Osborne at first didn’t know how to attack the song. “We went over it and put it in a different key and I tried a few different ways to sing it. At first, I was trying to power ballad it. And Rick was like, ‘No, no, you need a gentler approach.’ And as I was working with it I thought the thing about the song that I connect with is it sounds like something a little child would ask you. A question that they would come up and tug on your sleeve and ask you and it would be one of those questions that you don’t really have an answer for, because this isn’t the sort of thing that you were thinking about when you became an adult.” 

“But kids are still working things out in the world. I have a daughter and I remember the moment that she came over to me and said, ‘Mommy, when did time start?’ They still don’t know and they think that you have the answers to that kind of stuff. ‘One Of Us’ reminded me back then of something that a little kid would ask. So I tried to almost inhabit a more innocent character performing the song. And that seemed to be the thing that really worked for it.”

Listening to Relish, you can hear the fruits of the connection between the musicians. In fact, it separates itself from the spare nature of many singer-songwriter records. It instead sounds like Osborne fronting an airtight band and sounding completely at home doing it. “It was a real luxury for me to be able to work with those guys,” Osborne muses. “We each had our musical ideas. Vocally, I would sing things and that might be the spark for something. Or someone would play something and that would be the spark for something. And so the arrangements for the songs really were as much a part of the writing as the melody and lyrics would be if you’re sitting down with an acoustic guitar by yourself.”

There are a lot of records that are successful, but not all of them hold up as well as Relish. Osborne says that she can feel the appreciation whenever she pays the songs live. “I’ll start a song like ‘St. Theresa’ and I don’t introduce it or anything,” she says. “We’ll start it and there’s that rhythmic element and the melody and as soon as people recognize it, you hear this audible gasp of people in the crown. And they’re so excited to hear it. I mean, come on, who doesn’t love that? It’s just really satisfying. It just makes me feel lucky every time I get to do that.”

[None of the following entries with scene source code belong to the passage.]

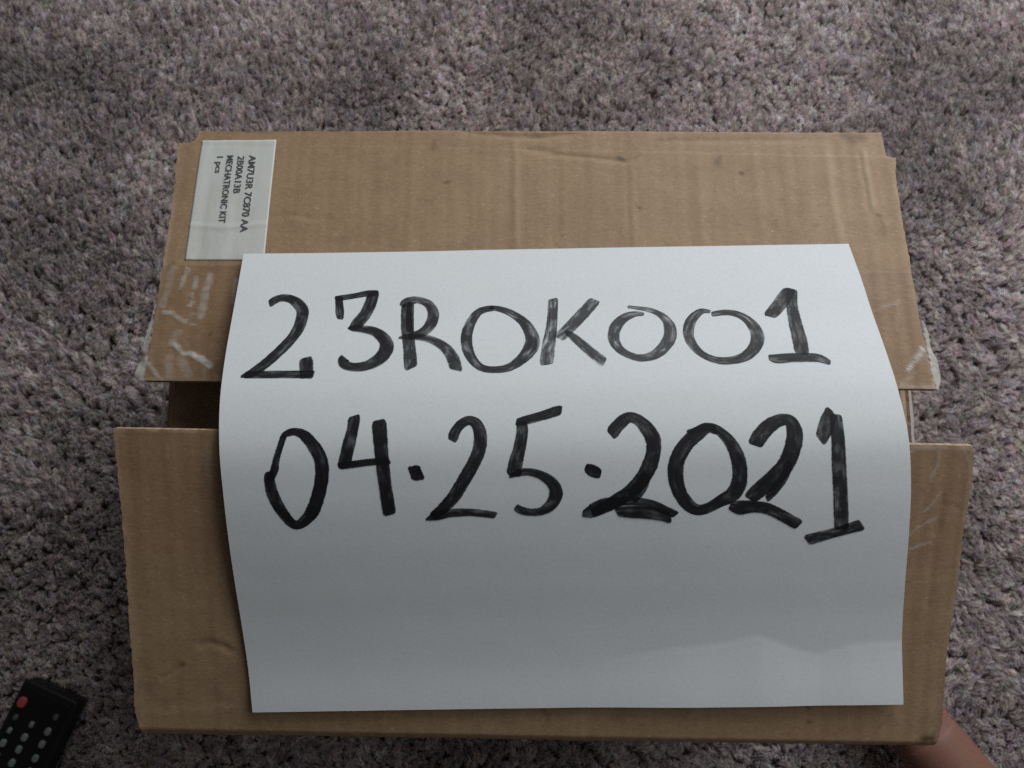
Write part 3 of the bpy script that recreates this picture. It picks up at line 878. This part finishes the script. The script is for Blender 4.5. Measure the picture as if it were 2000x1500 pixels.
def spl(P, t):
    n = len(P) - 1
    x = np.clip(t, 0, 1) * n
    i = np.minimum(x.astype(int), n - 1)
    a = (x - i)[:, None]
    ext = np.concatenate([[2 * P[0] - P[1]], P, [2 * P[-1] - P[-2]]])
    p0, p1, p2, p3 = ext[i], ext[i + 1], ext[i + 2], ext[i + 3]
    return .5 * ((2 * p1) + (-p0 + p2) * a + (2 * p0 - 5 * p1 + 4 * p2 - p3) * a * a + (-p0 + 3 * p1 - 3 * p2 + p3) * a ** 3)


SHEET_W, SHEET_H = 279.4, 215.9
PCR = [(150, 197), (178.9, 191.3), (200.8, 189.3), (218.4, 185.5), (235.8, 193.0), (244.6, 194.9), (257.7, 190.3), (282, 189.0)]


def sheet(uv, lift=0.0):
    """point of the sheet at (mm from left, mm from top), lift mm above it"""
    uv = np.asarray(uv, float)
    t = uv[:, 1] / SHEET_H
    u = (uv[:, 0] / SHEET_W)[:, None]
    e = 1e-3
    f = lambda tt: spl(PL_, tt) * (1 - u) + spl(PR_, tt) * u
    p = f(t)
    tv = f(np.minimum(t + e, 1)) - f(np.maximum(t - e, 0))
    tu = spl(PR_, t) - spl(PL_, t)
    n = np.cross(tv, tu)
    n /= np.linalg.norm(n, axis=1, keepdims=True)
    n *= np.sign(n[:, 2:3])
    # a shallow valley crease low on the right, faint waves elsewhere
    cy = np.interp(uv[:, 0], [q[0] for q in PCR], [q[1] for q in PCR])
    s = uv[:, 1] - cy
    k = np.clip((uv[:, 0] - 135) / 60, 0, 1)
    k = k * k * (3 - 2 * k)
    d = k * (np.sqrt(np.maximum(s + 1.5, 0) ** 2 + 0.15) - 0.39) * 0.105 * np.exp(-np.maximum(s, 0) / 60.0) + k * 0.07 * np.exp(-((s - 0.5) / 0.9) ** 2)
    # sag of the top edge left of the middle, and lift of the bottom edge
    d += -0.55 * np.exp(-((uv[:, 0] - 60) / 55) ** 2) * np.exp(-uv[:, 1] / 14)
    d += 0.18 * vnoise(uv, 1 / 55., 3, 2) + 0.05 * vnoise(uv, 1 / 17., 9, 2)
    return p + n * (1.0 + d + lift)[:, None]


def make_sheet():
    nx, ny = 150, 150
    uv = np.array([(SHEET_W * i / (nx - 1), SHEET_H * j / (ny - 1)) for j in range(ny) for i in range(nx)])
    # edges seen from above: the bottom edge bows a little
    q = uv.copy()
    a = sheet(q)
    b = sheet(q, -0.11)
    n = len(a)
    F = []
    for j in range(ny - 1):
        for i in range(nx - 1):
            k = j * nx + i
            F.append((k, k + nx, k + nx + 1, k + 1))
            F.append((n + k, n + k + 1, n + k + nx + 1, n + k + nx))
    ring = [i for i in range(nx)] + [j * nx + nx - 1 for j in range(1, ny)] + [(ny - 1) * nx + i for i in range(nx - 2, -1, -1)] + [j * nx for j in range(ny - 2, 0, -1)]
    for k in range(len(ring)):
        c, d = 2 * n + 2 * k, 2 * n + 2 * ((k + 1) % len(ring))
        F.append((c, d, d + 1, c + 1))
    V = np.concatenate([a, b, np.array([p for k in ring for p in (a[k], b[k])])]) * MM
    o = mesh_ob('paper_sheet', V, F, M_PAPER)
    o['label'] = 'white paper sheet with a black handwritten code and date, draped over the open box'
    o['category'] = 'paper'
    return o


paper = make_sheet()


def smooth_path(pts, step=0.3):
    P = np.array(pts, float)
    if len(P) == 2:
        P = np.array([P[0], P.mean(0), P[1]])
    n = len(P) - 1
    L_ = np.linalg.norm(np.diff(P[:, :2], axis=0), axis=1).sum()
    m = max(6, int(L_ / step))
    return spl(P, np.linspace(0, 1, m))


layer = 0
for name, dens, strokes in INK:
    V, F = [], []
    at = {'along': [], 'across': [], 'ink_load': [], 'stroke_seed': []}
    for k, stt in enumerate(strokes):
        layer += 1
        Q = smooth_path(stt)
        m = len(Q)
        tan = np.gradient(Q[:, :2], axis=0)
        tan /= np.maximum(np.linalg.norm(tan, axis=1, keepdims=True), 1e-6)
        nor = np.stack([-tan[:, 1], tan[:, 0]], -1)
        s = np.r_[0, np.cumsum(np.linalg.norm(np.diff(Q[:, :2], axis=0), axis=1))]
        W = 7
        base = len(V)
        pts = []
        jit = 1 + 0.05 * vnoise(np.stack([s, s * 0 + layer * 3.1], -1), 0.7, 4, 2)
        skew = rng.uniform(-0.35, 0.35)
        for i in range(m):
            for w in range(W):
                a = -1 + 2 * w / (W - 1)
                # slanted felt-tip ends
                endk = (1 if i > m - 1 - m * .12 else 0) - (1 if i < m * .12 else 0)
                sl = tan[i] * a * skew * Q[i, 2] * (1 if endk else 0)
                se = min(s[i], s[-1] - s[i]) / (0.75 * Q[i, 2])
                rnd = 0.60 + 0.40 * math.sqrt(1 - (1 - se) ** 2) if se < 1 else 1.0
                pts.append(Q[i, :2] + nor[i] * a * Q[i, 2] * jit[i] * rnd + sl)
                at['along'].append(s[i])
                at['across'].append(a)
                at['ink_load'].append(dens)
                at['stroke_seed'].append(layer * 5.37)
        V += list(sheet(np.clip(np.array(pts), 0.5, None), 0.10 + 0.05 * k))
        for i in range(m - 1):
            for w in range(W - 1):
                q = base + i * W + w
                F.append((q, q + 1, q + W + 1, q + W))
    mesh_ob(name, np.array(V) * MM, F, M_INK, paper, True, at)


# ------------------------------------------------------------------ remote control on the carpet
def rounded_box(w, l, h, r, bev, taper=0.0, nseg=5, dome=0.0):
    """w along x, l along y from 0 to -l, top at z=0; rounded corners and rolled top edge"""
    rings = []
    K = 5
    for k in range(K):     # from below to the rim of the top face
        a = math.pi / 2 * k / (K - 1)
        ins = bev * (1 - math.cos(a))
        z = -bev + bev * math.sin(a)
        rings.append((ins, z))
    rings.insert(0, (taper, -h))
    rings.insert(1, (taper * .3, -h * .6))
    V, F = [], []
    m = 4 * (nseg + 1)
    for ins, z in rings:
        rr = max(r - ins, 0.05)
        for cx, cy, a0 in ((w - r, -r, 0), (r, -r, 90), (r, -l + r, 180), (w - r, -l + r, 270)):
            for k in range(nseg + 1):
                a = math.radians(a0 + 90 * k / nseg)
                V.append((cx + rr * math.cos(a), cy + rr * math.sin(a), z))
    for j in range(len(rings) - 1):
        for i in range(m):
            i2 = (i + 1) % m
            F.append((j * m + i, j * m + i2, (j + 1) * m + i2, (j + 1) * m + i))
    t = (len(rings) - 1) * m
    V.append((w / 2, -l / 2, dome))
    c = len(V) - 1
    for i in range(m):
        F.append((t + i, t + (i + 1) % m, c))
    F.append(tuple(range(m - 1, -1, -1)))
    return np.array(V), F


M_RBODY = plain_mat('black_plastic', (0.010, 0.010, 0.012), 0.5, 0.3, 0.1, 1500)
M_BTN = plain_mat('grey_rubber', (0.215, 0.24, 0.235), 0.6, 0.3)
M_BTN_D = plain_mat('dark_grey_rubber', (0.09, 0.095, 0.10), 0.6, 0.3)
M_RED = plain_mat('red_rubber', (0.50, 0.075, 0.09), 0.45, 0.4)
remote = empty('remote_control', (-0.3429, -0.1248, 0.026),
               'black remote control with a red power button and grey keys, lying on the carpet', 'remote control')
remote.rotation_euler = (0, 0, math.atan2(-16.8, 39.2))
RZ = remote.matrix_basis


def remote_part(name, V, F, mat, at=(0, 0, 0)):
    me = bpy.data.meshes.new(name)
    me.from_pydata([tuple((np.array(v) + at) * MM) for v in V], [], F)
    me.polygons.foreach_set('use_smooth', [len(p.vertices) < 8 for p in me.polygons])
    me.materials.append(mat)
    o = bpy.data.objects.new(name, me)
    COL.objects.link(o)
    o.parent = remote
    return o


V, F = rounded_box(43.0, 158, 19, 3.6, 1.6, 2.5)
remote_part('remote_body', V, F, M_RBODY)
V, F = rounded_box(35.0, 150, 0.9, 2.5, 0.4)
remote_part('face_plate', V, F, plain_mat('gloss_black_plastic', (0.008, 0.008, 0.010), 0.35, 0.3), (4.0, -4.0, 0.55))


def button(cx, cy, w, l, mat, name='button', h=1.6):
    V, F = rounded_box(w, l, h, min(w, l) * 0.45, 0.7, 0.0, 5, 0.25)
    V = V + np.array([-w / 2, l / 2, 0])
    return remote_part(name, V, F, mat, (cx, cy, 0.5 + h))


button(6.8, -14.2, 6.0, 7.4, M_RED, 'power_button', 2.0)
button(33.0, -14.0, 3.4, 4.4, M_BTN_D)
for c, x in enumerate((7.4, 19.6, 32.6)):
    for r in range(11):
        y = -24.5 - 9.3 * r
        dim = (r == 0 and c != 2) or (r == 1 and c == 0)
        bw = 3.2 if dim else 4.2
        button(x + random.uniform(-.4, .4), y + random.uniform(-.5, .5), bw, 5.4 if not dim else 4.2, M_BTN_D if (r == 0 and c == 0) else M_BTN)

# ------------------------------------------------------------------ bare forearm behind the box's near right corner
arm_v = []
arm_e = []
arm_r = []


def av(p, r, link=None):
    arm_v.append(tuple(x * MM for x in p))
    arm_r.append((r[0] * MM, r[1] * MM) if isinstance(r, tuple) else (r * MM, r * MM))
    k = len(arm_v) - 1
    if link is not None:
        arm_e.append((link, k))
    return k


wr = av((268, -140, 36), (23.5, 20))
f1 = av((296, -182, 40), (26.5, 25), wr)
f2 = av((340, -248, 50), (33, 32), f1)
f3 = av((385, -318, 66), (38, 37), f2)
el = av((420, -375, 84), (37, 37), f3)
u1 = av((440, -420, 150), (40, 40), el)
u2 = av((450, -440, 230), (43, 43), u1)
p1 = av((252, -112, 33), (29, 16), wr)
p2 = av((239, -86, 31), (32, 14), p1)
for kx, ky, lens, sp_, rr in ((219, -64, (30, 21, 16), (-0.16, 1), 8.6), (231, -56, (33, 23, 17), (-0.06, 1), 8.8),
                              (243, -57, (31, 22, 16), (0.05, 1), 8.4), (255, -64, (25, 17, 14), (0.18, 1), 7.6)):
    k = av((kx, ky, 32), rr + 1.2, p2)
    x, y, z = kx, ky, 32
    ln = math.hypot(*sp_)
    for q, (s, dz) in enumerate(zip(lens, (-2, -5, -6))):
        x += sp_[0] / ln * s
        y += sp_[1] / ln * s
        z += dz
        k = av((x, y, max(z, 20)), rr - 0.7 * (q + 1), k)
t1 = av((225, -103, 29), 10.5, p1)
t2 = av((208, -84, 25), 9.6, t1)
t3 = av((203, -62, 22), 8.2, t2)
am = bpy.data.meshes.new('person')
am.from_pydata(arm_v, arm_e, [])
person = bpy.data.objects.new('person', am)
COL.objects.link(person)
am.materials.append(skin_mat())
person['label'] = "person's bare forearm resting on the carpet, entering below the box's bottom right corner"
person['category'] = 'person'
sk = person.modifiers.new('skin', 'SKIN')
sk.use_smooth_shade = True
sv = am.skin_vertices[0].data
for i, (a, b) in enumerate(arm_r):
    sv[i].radius = (a, b)
    sv[i].use_root = (i == 0)
sb = person.modifiers.new('subsurf', 'SUBSURF')
sb.levels = sb.render_levels = 2
# sleeve round the upper arm
V, F = [], []
path = [(431, -400, 118), (438, -416, 145), (444, -428, 180), (450, -440, 225), (452, -445, 262)]
for j, p in enumerate(path):
    for k in range(20):
        a = 2 * math.pi * k / 20
        rad = 46 + 2.5 * math.sin(3 * a + j)
        V.append((p[0] + rad * math.cos(a), p[1] + rad * math.sin(a) * .93, p[2] + 16 * math.sin(a)))
for j in range(len(path) - 1):
    for k in range(20):
        k2 = (k + 1) % 20
        F.append((j * 20 + k, j * 20 + k2, (j + 1) * 20 + k2, (j + 1) * 20 + k))
F.append(tuple(range(80, 100)))
mesh_ob('sleeve', np.array(V) * MM, F, plain_mat('dark_blue_cotton', (0.05, 0.055, 0.08), 0.9, 0.1, 0.4, 900), person)
print('pile and objects built', len(bpy.data.objects))
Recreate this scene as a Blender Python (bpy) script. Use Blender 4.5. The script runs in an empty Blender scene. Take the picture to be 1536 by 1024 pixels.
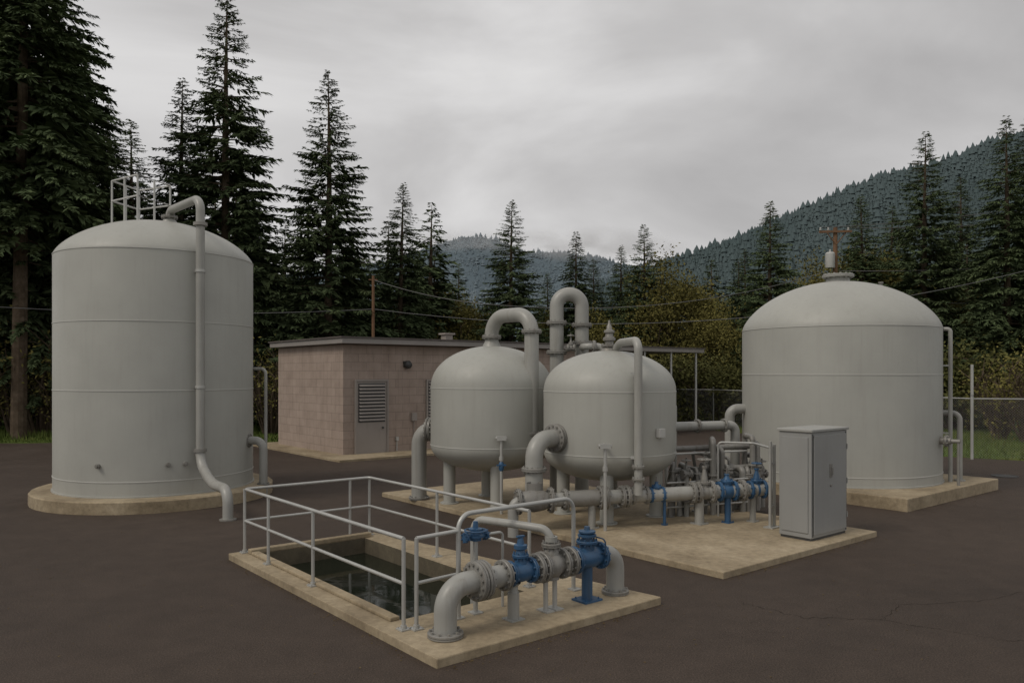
import bpy, math, random
import numpy as np
from mathutils import Vector, Matrix
from mathutils.geometry import tessellate_polygon
random.seed(7)
scene=bpy.context.scene
COL=scene.collection
V=Vector
rad=math.radians
R=V((.774,.633,0)).normalized(); L=V((-.633,.774,0)).normalized(); UP=V((0,0,1))
ANG=math.atan2(R.y,R.x)
P1=V((-0.766,7.93,0)); P2=V((3.085,11.39,0)); P3=V((8.57,16.9,0)); PB=V((-6.06,28,0))
def ab(P,a,b,z=0.0): return P+R*a+L*b+UP*z

# ---------------------------------------------------------------- materials
def newmat(name):
    m=bpy.data.materials.new(name); m.use_nodes=True
    nt=m.node_tree; b=nt.nodes["Principled BSDF"]
    return m,nt,b
def N(nt,t,**kw):
    n=nt.nodes.new(t)
    for k,v in kw.items(): setattr(n,k,v)
    return n
def noise(nt,vec,scale,detail=5,rough=.55,dist=0):
    n=N(nt,'ShaderNodeTexNoise'); n.inputs['Scale'].default_value=scale
    n.inputs['Detail'].default_value=detail; n.inputs['Roughness'].default_value=rough
    n.inputs['Distortion'].default_value=dist
    nt.links.new(vec,n.inputs['Vector']); return n.outputs['Fac']
def ramp(nt,fac,stops):
    r=N(nt,'ShaderNodeValToRGB'); e=r.color_ramp.elements
    while len(e)<len(stops): e.new(.5)
    for el,(p,c) in zip(e,stops):
        el.position=p; el.color=(c[0],c[1],c[2],1) if len(c)==3 else c
    nt.links.new(fac,r.inputs['Fac']); return r.outputs['Color']
def mix(nt,a,b,fac,mode='MIX'):
    m=N(nt,'ShaderNodeMix',data_type='RGBA',blend_type=mode)
    for s,v in (('A',a),('B',b)):
        i=[x for x in m.inputs if x.name==s and x.type=='RGBA'][0]
        if isinstance(v,(tuple,list)): i.default_value=(v[0],v[1],v[2],1)
        else: nt.links.new(v,i)
    f=m.inputs[0]
    if isinstance(fac,(int,float)): f.default_value=fac
    else: nt.links.new(fac,f)
    return [o for o in m.outputs if o.type=='RGBA'][0]
def coord(nt,scale=(1,1,1)):
    t=N(nt,'ShaderNodeTexCoord'); mp=N(nt,'ShaderNodeMapping')
    mp.inputs['Scale'].default_value=scale
    nt.links.new(t.outputs['Object'],mp.inputs['Vector']); return mp.outputs['Vector']
def bump(nt,b,h,strength,dist=.01):
    n=N(nt,'ShaderNodeBump'); n.inputs['Strength'].default_value=strength; n.inputs['Distance'].default_value=dist
    nt.links.new(h,n.inputs['Height']); nt.links.new(n.outputs['Normal'],b.inputs['Normal'])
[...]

Joan Osborne also feels lucky that she gets to still make new music connected to current times instead of just relying on nostalgia; look for a new album later this year from her. As for Relish, she gives an insightful answer when asked about its legacy. “I have had other artists and other musicians come up to me and say it was a real sort of touchstone record for them,” she explains. “But I think maybe in my experience it’s more of an emotional legacy, because I have people come up to me on a regular basis when I’m on the road or even at a cocktail party or something. People will come up and they’ll single out a particular song and they’ll say what that song really meant to them in their lives. I’ve had people who were growing up gay in a small town in Idaho come up to me and be in tears about how the record really saved their life. How they knew that there was another way of looking at themselves other than the way that their community thought of them.” 

“I feel like it’s left sort of an emotional legacy. The artistic legacy, yes, I’m sure that’s there, but I know less about that than I do about the way that it’s impacted people’s lives. And that is what really makes me humbled. You know, music is so powerful. That’s the illustration for me of what that power is like.”